Trayvon Martin's mother to speak at Baltimore mega-church Sunday

The mother of slain Florida teenager Trayvon Martin will speak Sunday at a Baltimore mega-church about how she's coping with her son's death, according to the church's pastor.

Sybrina Fulton's appearance at Empowerment Temple Church in Northwest Baltimore will be her first in the city, and an opportunity for local parishioners to hear from "a mother who has grieved but still has strength," according to the Rev. Jamal-Harrison Bryant, who founded the 8,000-member church in 2000.

Martin, an African American 17-year-old, was shot in February in a gated community in Sanford, Fla., by Hispanic neighborhood watch volunteer George Zimmerman. The killing has received nationwide media attention and has sparked protests and rallies in Baltimore and across the country. Martin was unarmed and wearing a hoodie at the time, and many have argued he was the victim of racial profiling.

Bryant arranged Fulton's visit himself, after having developed a relationship with Martin's family in the past three months.

Last month, Bryant stood on a Florida stage with the family after Zimmerman was charged with second-degree murder.

"Many said we were rabble-rousers and outside agitators," Bryant said at the family news conference at the time. "We are here because injustice is here. We are going to stay on this case until all of the Trayvon Martins across America have their place in the halls of justice."

Fulton's message Sunday will be especially poignant for those who have lost their own loved ones to violence, Bryant said.

"We've encouraged people within our congregation, if they know someone who has suffered a similar loss, to come on Sunday," he said.

Bryant first aligned himself with Martin's family shortly after the teen's death, when he was called down to Sanford by local pastors there, he said.

Bryant had gotten to know those pastors between 1995 and 2000, when he served under Kweisi Mfume as the national youth director for the National Association for the Advancement of Colored People, he said.

The pastors asked for his help because they knew he had "the history and the organization" to handle an influx of media and a bright spotlight, Bryant said.

Once in Sanford, Bryant met Benjamin Crump, the attorney for Martin's family (who will also be at Empowerment Temple on Sunday), and Crump introduced him to Fulton and Martin's father, Tracy Martin.

Bryant began ministering the grieving parents as they started traveling around the country asking for justice for their son — from Sanford to bigger cities like Miami, Los Angeles and Washington, D.C.

"The more time we spent with each other the more we felt connected, and the more they said they had faith they could trust me," Bryant said. "We developed a legitimate friendship."

Bryant said he believed there was a new civil rights movement brewing — he's part of a coalition of African American clergy called the Empowerment Movement — to secure the safety, education and economic success of the nation's African American youth.

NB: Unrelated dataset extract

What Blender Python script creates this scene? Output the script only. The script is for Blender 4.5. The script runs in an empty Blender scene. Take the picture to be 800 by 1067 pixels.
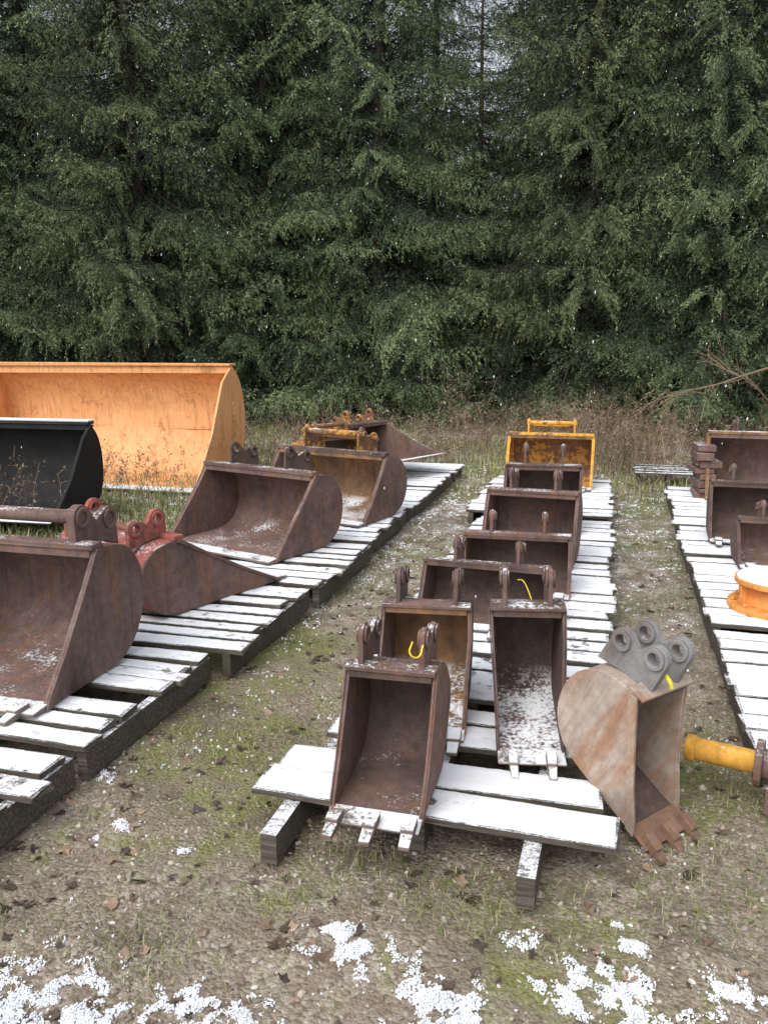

"We are moving the black church from the sidelines to the front lines to deal with relevant civil rights issues that affect the black community," he said.

He wants Fulton to speak to his congregation because her bravery in the face of her son's death is a powerful example of how to stand up to injustice, he said.

"Sybrina is going to serve as my generation's Rosa Parks, to really stand as a lamplight for the next movement in civil rights among the hip-hop generation," Bryant said.

Empowerment Temple, at 4217 Primrose Ave., has seating for about 2,000, and Bryant said he expects a full house during the churches 9:30 a.m. and 11:30 a.m. services Sunday, when Fulton will speak.

"I think a great number from our city are going to come and stand in allegiance," he said.